Date: 2011-06-21 03:40 pm (UTC)
From: [identity profile] jhetley.livejournal.com
Since you insist on using radio buttons rather than ticky boxes, I will have to insert (X)CATS! into the comments.

Date: 2011-06-21 03:49 pm (UTC)
From: [identity profile] maruad.livejournal.com
I know! That's what sold me on that option. I have no idea what they are but they sound so cool.

Date: 2011-06-21 04:29 pm (UTC)
From: [identity profile] dd-b.livejournal.com
If those results stand up, either it'll re-open the questions that "called dark matter into existence" (as a theory, I mean) in the first place, or else cast doubt on what we think we know about how dark matter would behave. Not my field, but both ends seem relatively new and not heavily confirmed yet; could go either way, or some unexpected direction entirely.

Date: 2011-06-21 04:43 pm (UTC)
redbird: closeup of me drinking tea, in a friend's kitchen (Default)
From: [personal profile] redbird
s/developing/developed for choice 3 and maybe 2: I like my comfort, but who is going to accept "stop developing so we can keep our much lifestyle which is much nicer than we're asking you to stop at"?

Date: 2011-06-21 04:46 pm (UTC)
From: [identity profile] mmcirvin.livejournal.com
That has got to involve certain assumptions about how dark matter particles interact. All the models have in common is that they have mass and aren't just baryonic matter.

Date: 2011-06-21 04:57 pm (UTC)
From: [identity profile] dd-b.livejournal.com
People living thousands of miles away across water, without access to modern weapons, might end up de-facto accepting it.

I do not urge this as ethical behavior, of course.

Date: 2011-06-21 04:57 pm (UTC)
From: [identity profile] mmcirvin.livejournal.com
Anyone who says "Dark Energy windmills" gets my stern disapproval.

Date: 2011-06-21 04:58 pm (UTC)
From: [identity profile] anzhalyumitethe.livejournal.com
There are massive amounts of assumptions that go into dark matter's existence and behavior.

That it doesn't seem to interact with gamma rays is...interesting.

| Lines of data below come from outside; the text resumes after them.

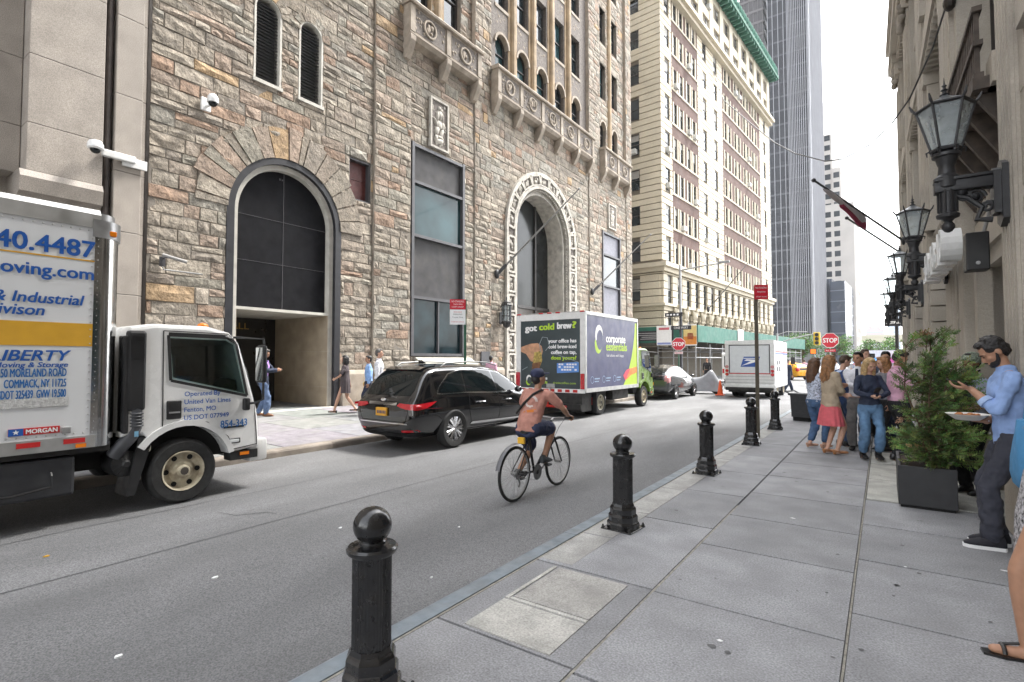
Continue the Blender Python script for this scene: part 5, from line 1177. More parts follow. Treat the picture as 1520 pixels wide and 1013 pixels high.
# ---- truck cab shared by both box trucks
def cab(root, pm, yb, bump):
    pf = [(.30, .86), (.30, 1.98), (.38, 2.10), (.6, 2.15), (1.2, 2.15), (1.48, 2.08), (1.60, 1.95), (1.72, 1.60), (1.82, 1.22), (1.87, .95), (1.88, .56), (1.50, .52)] + [(.95 + .53 * cos(a), .40 + .53 * sin(a)) for a in [R(14 + 122 * k / 12) for k in range(13)]] + [(.48, .86)]
    Y = lambda pts: [(p[0] + yb, p[1]) for p in pts]
    def inset(d):
        out = []; n = len(pf)
        for i in range(n):
            p, q, w = V(pf[i - 1]), V(pf[i]), V(pf[(i + 1) % n]); n1 = V((-(q - p).y, (q - p).x)).normalized(); n2 = V((-(w - q).y, (w - q).x)).normalized(); k = (n1 + n2).normalized(); out.append(tuple(q - k * d))
        return Y(out)
    hole = Y([(.77, 1.985), (1.42, 1.975), (1.515, 1.92), (1.665, 1.285), (1.49, 1.335), (.81, 1.515)])
    def mkcab(cut):
        m = MB(); m.loft([[V((x, *p)) for p in inset(d)] for x, d in ((-1.08, .05), (-1.065, .018), (-1.03, 0), (1.03, 0), (1.065, .018), (1.08, .05))], cap=False)
        for x in (-1.08, 1.08): m.holed(inset(.05), [hole] if cut else [], 'x', x, -x, rim=False)
        if cut: m.mi = 1; m.loft([[V((x, *p)) for p in hole] for x in (-1.08, 1.08)], cap=False)
        m.v = [(x * (1 - .022 * (z - .8)), y, z) for x, y, z in m.v]; return m
    o = mkcab(False).build('cab', [pm, blackpl], root, smooth=35); bv = bvh_of(o); bpy.data.objects.remove(o)
    o = mkcab(True).build('cab', [pm, M('cab_lining', (.20, .20, .20), .8)], root, smooth=35)
    gs = M('grey_seat', (.13, .14, .15), .8)
    for x in (-.55, .55):
        m = MB(); m.bbox(x - .24, x + .24, yb + .84, yb + .96, 1.53, 1.80, .04); m.bbox(x - .12, x + .12, yb + .86, yb + .94, 1.78, 1.94, .03); m.build('seat', gs, root, smooth=30)
    m = MB(); tl = Matrix.Translation((-.55, yb + 1.36, 1.48)) @ Matrix.Rotation(R(-35), 4, 'X'); m.loft([[tl @ V(((.20 + .014 * cos(b)) * cos(a), (.20 + .014 * cos(b)) * sin(a), .014 * sin(b))) for b in [2 * pi * j / 6 for j in range(6)]] for a in [2 * pi * k / 24 for k in range(25)]], cap=False); m.build('steering_wheel', blackpl, root, smooth=60)
    m = MB(); m.prism(Y([(1.30, 1.40), (1.62, 1.32), (1.60, 1.46), (1.42, 1.50)]), 'x', -.95, .95); m.build('dashboard', blackpl, root)
    for sx in (-1, 1):
        w = panel('side_window', bv, Y([(.76, 2.0), (1.42, 1.99), (1.53, 1.93), (1.68, 1.27), (1.5, 1.32), (.80, 1.50)]), 'x', sx, clearglass, root, .008)
        mb = MB(); seam(bv, Y([(.75, 2.02), (1.43, 2.01), (1.55, 1.94), (1.70, 1.25), (1.5, 1.30), (.78, 1.48), (.75, 2.02)]), 'x', sx, .035, mb, off=.010); seam(bv, Y([(.75, 2.03), (1.5, 2.02)]), 'x', sx, .05, mb, off=.014); mb.build('window_seal', blackpl, root)
        mb = MB(); seam(bv, Y([(.70, 2.07), (.70, .92)]), 'x', sx, .012, mb); seam(bv, Y([(.70, .92), (.95, .98), (1.2, .95), (1.46, .74), (1.53, .56)]), 'x', sx, .010, mb); seam(bv, Y([(.70, 2.07), (1.45, 2.06), (1.60, 1.92), (1.80, 1.2), (1.84, .6), (1.52, .57)]), 'x', sx, .010, mb); mb.build('door_gap', dark, root)
        m = MB(); m.bbox(sx * 1.06, sx * 1.095, yb + .74, yb + .90, 1.02, 1.24, .012); h = m.build('door_handle', blackpl, root); m = MB(); m.box(sx * 1.09, sx * 1.1, yb + .76, yb + .88, 1.09, 1.11); m.build('lever', galv, h)
        m = MB(); m.bbox(sx * 1.06, sx * 1.09, yb + 1.44, yb + 1.62, .64, .71, .012); b = m.build('marker_lamp', blackpl, root); m = MB(); m.bbox(sx * 1.07, sx * 1.096, yb + 1.46, yb + 1.60, .655, .695, .008); m.build('lens', clearlens, b)
        arch = [(.95 + q * cos(a), .40 + q * sin(a)) for q, rng in ((.53, range(13)), (.60, range(12, -1, -1))) for a in [R(14 + 132 * k / 12) for k in rng]]
        m = MB(); m.prism(Y(arch), 'x', sx * .95, sx * 1.105); m.build('wheel_lip', pm, root, smooth=30)
        m = MB(); m.box(sx * .9, sx * 1.07, yb + 1.50, yb + 1.86, .42, .53); m.build('step', blackpl, root); m = MB(); m.box(sx * 1.072, sx * 1.08, yb + 1.62, yb + 1.74, .475, .515); m.build('side_marker', amberlens, root)
        m = MB(); m.path([(sx * 1.05, yb + 1.70, 1.14), (sx * 1.22, yb + 1.74, 1.16), (sx * 1.26, yb + 1.82, 1.2), (sx * 1.26, yb + 1.82, 2.0), (sx * 1.05, yb + 1.52, 2.02)], .016, 7); m.bbox(sx * 1.06, sx * 1.14, yb + 1.64, yb + 1.72, 1.06, 1.22, .02); m.bbox(sx * 1.16, sx * 1.36, yb + 1.76, yb + 1.82, 1.42, 1.92, .03); mr = m.build('mirror', blackpl, root, smooth=30)
        m = MB(); m.bbox(sx * 1.18, sx * 1.34, yb + 1.752, yb + 1.762, 1.45, 1.89, .004); m.build('mirror_glass', M('mirror_glass', (.5, .52, .52), .08, metal=.9, var=0), mr)
        m = MB(); m.ell((sx * .8, yb + 1.25, 2.16), .05, .07, .045, 10, 6); m.build('roof_lamp', amberlens, root, smooth=60)
        wheel(root, sx * .95, yb + .95, .385, .24, sx, wheelcream)
        m = MB(); m.bbox(sx * .55, sx * .95, yb + 1.84, yb + 1.90, .68, .86, .02); m.build('headlamp', clearlens, root)
    panel('windscreen', bv, [(-.92, 1.25), (.92, 1.25), (.86, 1.98), (-.86, 1.98)], 'y', 1, carglass, root, .008)
    m = MB(); m.bbox(-1.05, 1.05, yb + 1.76, yb + 2.02, .36, .66, .04); m.build('bumper', bump, root, smooth=30)
    m = MB(); m.box(-.9, .9, yb + .3, yb + 1.75, .5, .9); m.build('cab_underside', dark, root)

# ---- moving truck
MT = thing('moving_truck', 'white moving truck with blue and gold lettering cut by the left edge', 'truck', (-8.0, 2.0, -.13))
cab(MT, whitep, 0, whitep)
m = MB(); m.box(-1.1, 1.1, -5.2, .05, .84, 3.16); m.box(-1.1, .84, .05, .24, .84, 3.16); bxo = m.build('cargo_box', boxwhite, MT)
m = MB(); m.box(1.098, 1.112, -5.2, .05, .80, .93); m.build('bottom_rail', alu, MT)
m = MB(); n = 10; q = [(.84 + .27 * cos(a), .0 + .27 * sin(a)) for a in [pi / 2 * k / n for k in range(n + 1)]]
m.prism([(1.106, -.0)] + [(.836 + .27 * cos(a), .06 + .22 * sin(a)) for a in [pi / 2 * k / n for k in range(n + 1)]] + [(.80, .28), (.80, .0)], 'z', .80, 3.05); m.build('corner_post', silver, MT, smooth=40)
m = MB(); m.prism([(-1.11, 3.14), (-1.11, 3.29), (-1.06, 3.35), (1.06, 3.35), (1.11, 3.29), (1.11, 3.14)], 'y', -5.2, .05); m.build('top_rail', alu, MT)
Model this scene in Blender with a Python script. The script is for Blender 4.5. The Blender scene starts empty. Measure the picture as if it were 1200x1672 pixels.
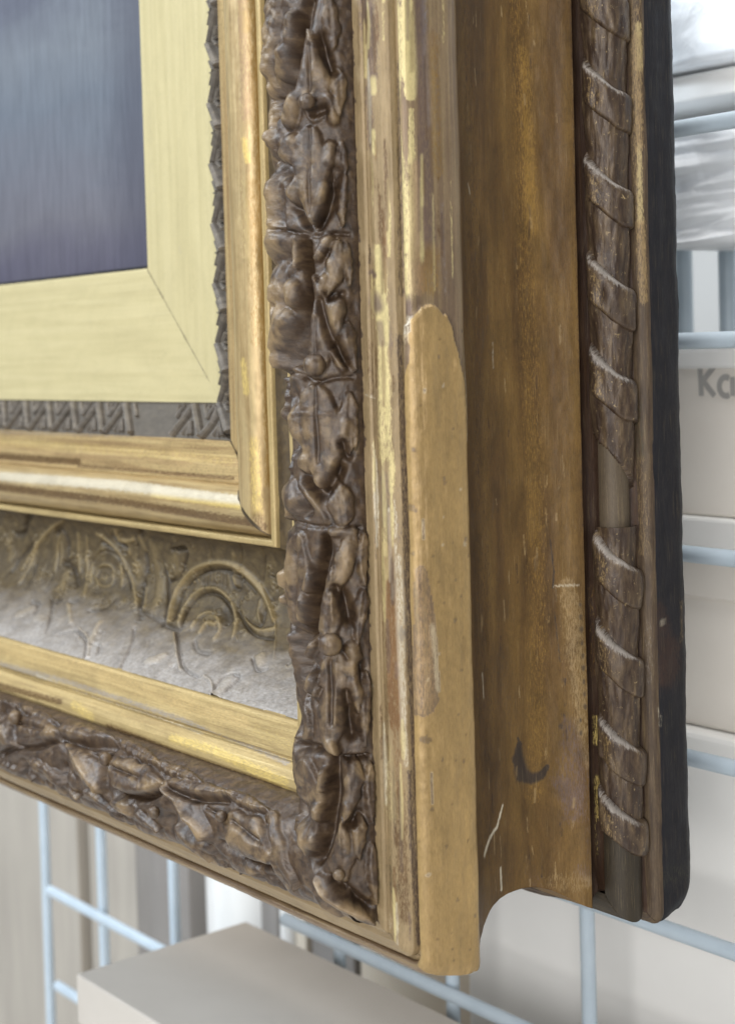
import bpy, math, random
import numpy as np
from mathutils import Vector, Matrix
R = math.radians
K = 0.0006            # one drawing unit (about a millimetre and a half of frame) in metres
rng = np.random.default_rng(4)
sc = bpy.context.scene
col = sc.collection

# ------------------------------------------------------------------ camera
def look():
    y, p, r = R(50.77981), R(1.863793), R(-1.602659)
    f = Vector((-math.sin(y)*math.cos(p), math.cos(y)*math.cos(p), -math.sin(p)))
    rt = Vector((math.cos(y), math.sin(y), 0)); up = rt.cross(f)
    c, s = math.cos(r), math.sin(r)
    return c*rt + s*up, -s*rt + c*up, f
rt, up, fw = look()
cam = bpy.data.cameras.new('camera'); co = bpy.data.objects.new('camera', cam); col.objects.link(co)
m = Matrix((rt, up, -fw)).transposed().to_4x4()
m.translation = Vector((0.68016683, -0.62541811, 0.38239414))*600*0.001
co.matrix_world = m
cam.sensor_fit = 'VERTICAL'; cam.sensor_height = 36; cam.sensor_width = 36
cam.lens = 2500/1672*36; cam.shift_y = -(836-656.09)/1672
cam.clip_start = 0.02; cam.clip_end = 60
cam.dof.use_dof = True; cam.dof.focus_distance = 0.60; cam.dof.aperture_fstop = 11.5
sc.camera = co

# ------------------------------------------------------------------ world, lamps, exposure
w = bpy.data.worlds.new('World'); sc.world = w; w.use_nodes = True
bg = w.node_tree.nodes['Background']; bg.inputs[0].default_value = (.93, .96, 1, 1); bg.inputs[1].default_value = 0.21
def lamp(name, loc, at, size, watt, colr, sy=None):
    l = bpy.data.lights.new(name, 'AREA'); l.energy = watt; l.color = colr; l.shape = 'RECTANGLE'; l.size = size; l.size_y = sy or size
    o = bpy.data.objects.new(name, l); col.objects.link(o); o.location = loc
    o.rotation_euler = (Vector(at)-Vector(loc)).to_track_quat('-Z', 'Y').to_euler(); return o
lamp('window_light', (-1.0, -1.5, 1.5), (-.05, 0, .2), .65, 58, (.80, .90, 1))
lamp('ceiling_light', (-.2, .3, 2.4), (-.2, .3, 0), 1.6, 75, (1, .98, .95))
lamp('added_fill_light', (1.25, -1.75, .45), (-.1, .25, 0), 1.0, 44, (1, .985, .965))  # added fill from behind the camera, brightens the boxes the frame shadows
vs = sc.view_settings; vs.view_transform = 'Standard'; vs.look = 'None'; vs.exposure = 0.0; vs.gamma = 1.0

# ------------------------------------------------------------------ helpers
def lin(r, g, b):
    f = lambda v: (v/255/12.92) if v/255 <= .04045 else ((v/255+.055)/1.055)**2.4
    return (f(r), f(g), f(b))
PAL = {'gbr': lin(94,78,58), 'dbr': lin(56,40,33), 'blk': lin(52,44,40), 'drk': lin(70,56,50), 'pur': lin(104,86,78), 'tan': lin(150,126,88), 'tan2': lin(186,160,110), 'wht': lin(200,190,168), 'yel': lin(208,182,108),
       'gld': lin(140,108,52), 'brn': lin(92,66,38), 'rst': lin(112,78,44), 'grn': lin(70,68,50), 'lgd': lin(206,190,136), 'pnk': lin(154,126,98), 'blu_sheen': lin(130,128,132), 'ochr': lin(140,108,48), 'gry': lin(150,142,134), 'ges': lin(162,134,86)}
def hash2(i, j, seed):
    n = (i*374761393 + j*668265263 + seed*1442695041) & 0x7fffffff
    n = ((n ^ (n >> 13))*1274126177) & 0x7fffffff
    return ((n ^ (n >> 16)) & 0xffff)/65535.0
def vnoise(x, y, seed=0):
    i = np.floor(x).astype(np.int64); j = np.floor(y).astype(np.int64); fx = x-i; fy = y-j
    fx = fx*fx*(3-2*fx); fy = fy*fy*(3-2*fy)
    a = hash2(i, j, seed); b = hash2(i+1, j, seed); c = hash2(i, j+1, seed); d = hash2(i+1, j+1, seed)
    return (a+(b-a)*fx)*(1-fy)+(c+(d-c)*fx)*fy - .5
def fbm(x, y, seed=0, o=3):
    return sum(vnoise(x*2**k, y*2**k, seed+k)/2**k for k in range(o))
def stroke(w, s, pts):
    """distance to a polyline over its local radius"""
    best = np.full(w.shape, 9.0)
    if len(pts) == 1: pts = [pts[0], pts[0]]
    for (w0, s0, r0), (w1, s1, r1) in zip(pts[:-1], pts[1:]):
        dw, ds = w1-w0, s1-s0; L = dw*dw+ds*ds
        t = np.clip(((w-w0)*dw+(s-s0)*ds)/L, 0, 1) if L > 1e-6 else np.zeros(w.shape)
        d = np.hypot(w-w0-t*dw, s-s0-t*ds)/np.maximum(r0+t*(r1-r0), .5)
        best = np.minimum(best, d)
    return best
def smooth(pts):
    for _ in range(2):
        if len(pts) < 3: return pts
        q = [pts[0]]
        for a, b in zip(pts[:-1], pts[1:]):
            q += [tuple(.75*x+.25*y for x, y in zip(a, b)), tuple(.25*x+.75*y for x, y in zip(a, b))]
        pts = q[:1]+q[2:-1]+[pts[-1]] if len(q) > 5 else q+[pts[-1]]
    return pts
def near(w, s, pts, k=3.2):
    mr = max(p[2] for p in pts)*k+2
    a = np.array(pts)
    return np.where((w > a[:,0].min()-mr) & (w < a[:,0].max()+mr) & (s > a[:,1].min()-mr) & (s < a[:,1].max()+mr))[0]
def relief(w, s, feats, scale=1.0):
    h = np.zeros(w.shape)
    for kind, H, pts in feats:
        pts = smooth([(a, b, max(c, .9)) for a, b, c in pts])
        i = near(w, s, pts)
        if not len(i): continue
        H = H*scale
        if kind == 'L':      # one pointed leaf: base, middle, tip; convex, with a midrib, side veins and a wavy edge
            (w0, s0, r0), (wm, sm, rm), (w1, s1, r1) = pts[0], pts[len(pts)//2], pts[-1]
            dw, ds = w1-w0, s1-s0; L = math.hypot(dw, ds); i = near(w, s, [(a, b, rm*1.3) for a, b, c in pts], 1.3)
            tt = ((w[i]-w0)*dw+(s[i]-s0)*ds)/L/L; nn = ((s[i]-s0)*dw-(w[i]-w0)*ds)/L
            nn = nn-rm*.18*np.sin(tt*math.pi*1.3+w0)
            tc = np.clip(tt, 0, 1); half = rm*np.sin(math.pi*tc**.72)**.75*(1+.13*np.cos(tc*L/max(rm, 3)*3.1+np.sign(nn)))+1e-3
            q = np.abs(nn)/half; ok = (tt > 0) & (tt < 1)
            body = H*(.78+.34*tc)*(.60+.40*np.clip(1-q*q, 0, 1))*np.clip((1-q)/.16, 0, 1)**.6
            body -= .13*H*np.exp(-(nn/(.09*rm+.35))**2)*(tc < .93)
            body += (.03 if rm < 10 else .012)*H*np.sin((tc*L-np.abs(nn)*.9)*6.28/(.62*rm+1.5))*np.clip(1.2-q, 0, 1)
            body = np.where(ok & (q < 1), body, 0)
            h[i] = np.where(body > h[i], body, h[i])
            continue
        d = stroke(w[i], s[i], pts)
        if kind == 'D':
            d = stroke(w[i], s[i], [(a, b, max(c*1.15+.4, 3.2 if scale > 1 else .9)) for a, b, c in pts])
            f = H*1.1*np.clip(1-d*d, 0, 1)**.75
            k = 1.0; hi = h[i]
            h[i] = np.where(f > 0, np.log(np.exp(np.clip(hi/k,-20,20))+np.exp(f/k)-1)*k, hi)
        elif kind == 'R': h[i] += min(H, 1.6*max(p_[2] for p_ in pts))*np.exp(-d*d)
        else: h[i] -= min(1.35*H, 2.3*max(p_[2] for p_ in pts))*np.exp(-d*d*.8)
    return h
def catmull(pts, n, smooth):
    p = np.array(pts, float); seg = np.r_[0, np.cumsum(np.hypot(*np.diff(p, axis=0).T))]
    t = np.linspace(0, seg[-1], n)
    if not smooth:
        t = np.unique(np.r_[t, seg[1:-1]])
        return t, np.stack([np.interp(t, seg, p[:,0]), np.interp(t, seg, p[:,1])], 1)
    m_ = np.gradient(p, seg, axis=0)
    k = np.clip(np.searchsorted(seg, t, 'right')-1, 0, len(seg)-2); hh = seg[k+1]-seg[k]; u = (t-seg[k])/hh
    h00 = 2*u**3-3*u**2+1; h10 = u**3-2*u**2+u; h01 = -2*u**3+3*u**2; h11 = u**3-u**2
    q = h00[:,None]*p[k]+(h10*hh)[:,None]*m_[k]+h01[:,None]*p[k+1]+(h11*hh)[:,None]*m_[k+1]
    return t, q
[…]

Date: 2011-06-21 05:05 pm (UTC)
From: [identity profile] jamiam.livejournal.com
DARK MATTER WINDMILLS.

....Dude, I'm sitting in Germany right now, and it's raining. It was raining yesterday; it rained the day before that; it will rain tomorrow and likely the day after that. If GERMANY can make solar power work, practically anybody can.

Date: 2011-06-21 05:07 pm (UTC)
From: [identity profile] dcseain.livejournal.com
I selected 2 because it's most expedient, but would have chosen 4 also with checkboxes.

Date: 2011-06-21 05:08 pm (UTC)
From: [identity profile] dd-b.livejournal.com
Awww; that was going to be my backup plan.

What about DarkVoltaic panels, then?

Date: 2011-06-21 05:11 pm (UTC)
From: [identity profile] mme-hardy.livejournal.com
Waly waly! Next comes the foldin' o' the arms!

Date: 2011-06-21 05:33 pm (UTC)
From: [identity profile] mmcirvin.livejournal.com
Off the top of my head, to do electron/positron-style annhilation into gamma rays you need electric charge. Other kinds of particles might well give off gamma rays as secondary products, but WIMP-style dark matter is usually assumed to have weak or no interaction with any of the particles we know of by nongravitational means.

There's just not a lot known. But I see a lot of people jumping from this to the conclusion that dark matter is obviously bogus and astrophysicists are just being stupid (I used to hear the same thing about quarks), and the fact is, it's really hard to reproduce the astronomical and cosmological observations from anything other than dark matter, some of which has to be nonbaryonic. MOND models were a good rough sketch of an alternate theory but they have worse problems than dark matter models.

(Granted, I even get defensive about this kind of argument concerning stuff that's known not to exist. Pet peeves of mine are claims that the luminiferous aether and phlogiston were obviously dumb ideas, based on a litany of their supposedly absurd properties.)

Date: 2011-06-21 05:38 pm (UTC)
From: [identity profile] mmcirvin.livejournal.com
...Anyway, such weakly interacting particles would probably be hopeless as winds for windmills.